I wished the script offered more context for Wales itself. For a play that claims to be so deeply entrenched in the Welsh experience, it imported most of it’s signposts from American movies. Perhaps this is to appeal to a larger audience, but it would be preferable to be immersed in a new culture. I don’t come to theater to feel at home, I come to the theater to see shared humanity, or to feel connected to a story that I don’t already know.

Accountability

Just like with any commercial romance, there were micro moments that deeply aggravated my feminist sensibilities, which makes it almost impossible for me to enjoy this kind of story.
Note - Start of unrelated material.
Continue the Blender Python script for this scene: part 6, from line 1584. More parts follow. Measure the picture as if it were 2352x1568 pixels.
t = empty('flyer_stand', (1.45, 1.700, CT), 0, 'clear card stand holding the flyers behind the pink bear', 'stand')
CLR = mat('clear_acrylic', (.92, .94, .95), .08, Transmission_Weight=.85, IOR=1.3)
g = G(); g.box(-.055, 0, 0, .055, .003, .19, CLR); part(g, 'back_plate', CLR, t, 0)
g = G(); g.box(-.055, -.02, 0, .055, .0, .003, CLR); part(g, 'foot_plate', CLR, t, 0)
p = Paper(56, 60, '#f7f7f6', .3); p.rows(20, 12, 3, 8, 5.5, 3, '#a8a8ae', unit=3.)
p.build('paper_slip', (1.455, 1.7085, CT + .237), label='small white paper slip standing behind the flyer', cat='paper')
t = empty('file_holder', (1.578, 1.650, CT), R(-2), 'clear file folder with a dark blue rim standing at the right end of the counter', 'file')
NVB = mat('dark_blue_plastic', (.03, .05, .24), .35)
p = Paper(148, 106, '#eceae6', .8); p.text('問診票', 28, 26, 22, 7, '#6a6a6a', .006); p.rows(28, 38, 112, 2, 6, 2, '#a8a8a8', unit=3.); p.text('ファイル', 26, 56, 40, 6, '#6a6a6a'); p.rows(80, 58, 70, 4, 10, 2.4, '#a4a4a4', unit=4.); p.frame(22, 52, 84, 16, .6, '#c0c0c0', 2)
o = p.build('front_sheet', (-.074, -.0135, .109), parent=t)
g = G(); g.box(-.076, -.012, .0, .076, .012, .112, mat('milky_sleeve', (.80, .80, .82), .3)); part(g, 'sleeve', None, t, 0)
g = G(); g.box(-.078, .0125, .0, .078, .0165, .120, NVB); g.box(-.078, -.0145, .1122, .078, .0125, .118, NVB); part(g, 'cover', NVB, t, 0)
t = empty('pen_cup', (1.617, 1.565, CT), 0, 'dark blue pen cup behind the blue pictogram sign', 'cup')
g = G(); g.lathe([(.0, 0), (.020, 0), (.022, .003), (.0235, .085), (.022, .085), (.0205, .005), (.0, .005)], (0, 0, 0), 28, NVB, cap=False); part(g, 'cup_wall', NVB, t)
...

Although the stakes came from Ash’s insistence on helping her father make money whatever way she could. When she is presented with an opportunity to make some cash -by appearing in a soft-core porn movie, her lover Valentyn is aghast and Ash herself is deeply anxious about it, changing her mind several times over during the course of the play. It was frustrating that Valentyn never engaged Ash in a conversation about the prospect. Instead,  “Don’t do the porn” was his common refrain every time he greeted her or said goodbye. It’s just as well, the play doesn’t want us to think very hard about this plot, or about the implications, just like it doesn’t want us to think a lot about the implications of Valentyn’s father stalking his mother across the world for the past 17 years.

However, the play did provide windows into the romantic lives of  middle aged characters, which was a treat because middle age + love is not something we often see in a romance. It’s what made Piccioni’s portrayal of Valentyn’s mother, Victoria, so awkward. Especially because of the age-appropriate casting against Seth Reichgott, I wondered why there wasn’t a fourth actor for Victoria’s role.

Overall, this is a script that isn’t totally interested in thinking a lot about the conversations it triggered.